Quanto mais claramente o partido operário percebia esta dicotomia mulher/trabalhadora, mais ansiosamente as mulheres se uniam ao partido, mais apreciavam o rol do partido como o seu verdadeiro defensor e mais decididamente sentiam que a classe trabalhadora também lutava pelas suas necessidades. As mulheres trabalhadoras, organizadas e conscientes, fizeram muitíssimo para elucidar este objectivo. Agora, o peso do trabalho para atrair as trabalhadoras ao movimento socialista reside nas mesmas trabalhadoras. Os partidos em cada país têm os seus comités de mulheres, com os seus secretariados e bureaux para a mulher. Estes comités de mulheres trabalham na ainda grande população de mulheres não conscientes, levantando a consciência das trabalhadoras em seu redor. Também examinam as demandas e questões que afectam mais directamente à mulher: protecção e provisão para as mães grávidas ou com filhos, legislação do trabalho feminino, campanha contra a prostituição e o trabalho infantil, a demanda de direitos políticos para as mulheres, a campanha contra a suba do custo da vida...
Assim, como membros do partido, as mulheres trabalhadoras lutam pela causa comum da classe, enquanto ao mesmo tempo delineiam e põem em questão aquelas necessidades e as suas demandas que lhes dizem respeito mais directamente como mulheres, como donas de casa e como mães. O partido apoia estas demandas e luta por elas. Estas necessidades das mulheres trabalhadoras som parte da causa dos trabalhadores como classe.
No dia da mulher as mulheres organizadas manifestam-se contra a sua falta de direitos. Mas alguns dizem, por quê esta separação das lutas das mulheres? Por quê há um dia da mulher, panfletos especiais para trabalhadoras, conferências e comício? Não é, enfim, uma concessão às feministas e sufragistas burguesas? Só aqueles que não compreendem a diferença radical entre o movimento das mulheres socialistas e as sufragistas burguesas podem pensar desta maneira.
Qual o objectivo das feministas burguesas? Conseguir os mesmos avanços, o mesmo poder, os mesmos direitos na sociedade capitalista que possuem agora os seus maridos, pais e irmãos. Qual o objectivo das operárias socialistas? Abolir todo o tipo de privilégios que derivem do nascimento ou da riqueza. À mulher operária é-lhe indiferente se o seu patrão é um homem ou uma mulher.

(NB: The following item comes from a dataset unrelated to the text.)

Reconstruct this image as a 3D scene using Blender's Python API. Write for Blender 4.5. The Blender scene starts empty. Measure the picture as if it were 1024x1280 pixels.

As feministas burguesas demandam a igualdade de direitos sempre e em qualquer lugar. As mulheres trabalhadoras respondam: demandamos direitos para todos os cidadãos, homens e mulheres, mas nós não só somos mulheres e trabalhadoras, também somos mães. E como mães, como mulheres que teremos filhos no futuro, demandamos uma atenção especial do governo, protecção especial do Estado e da sociedade.
As feministas burguesas estão lutando para conseguir direitos políticos: também aqui os nossos caminhos se separam. Para as mulheres burguesas, os direitos políticos são simplesmente um meio para conseguir os seus objectivos mais comodamente e com mais segurança neste mundo baseado na exploração dos trabalhadores. Para as mulheres operárias, os direitos políticos são um passo no caminho empedrado e difícil que leva ao desejado reino do trabalho.
Os caminhos seguidos pelas mulheres trabalhadoras e as sufragistas burguesas separaram-se há tempo. Há uma grande diferença entre os seus objectivos. Há também uma grande contradição entre os interesses de uma mulher operária e as donas proprietárias, entre a criada e a senhora... portanto, os trabalhadores não devem temer que haja um dia separado e assinalado como o Dia da Mulher, nem que haja conferências especiais e panfletos ou imprensa especial para as mulheres.
Cada distinção especial para as mulheres no trabalho de uma organização operária é uma forma de elevar a consciência das trabalhadoras e aproximá-las das fileiras de aqueles que estão a lutar por um futuro melhor. O Dia da Mulher e o lento, meticuloso trabalho feito para elevar a auto-consciência da mulher trabalhadora está servindo à causa, não da divisão, mas da união da classe trabalhadora.
Deixai que um sentimento alegra de servir à causa comum da classe trabalhadora e de luta simultaneamente pela emancipação feminina inspire os trabalhadores a unirem-se à celebração do Dia da Mulher.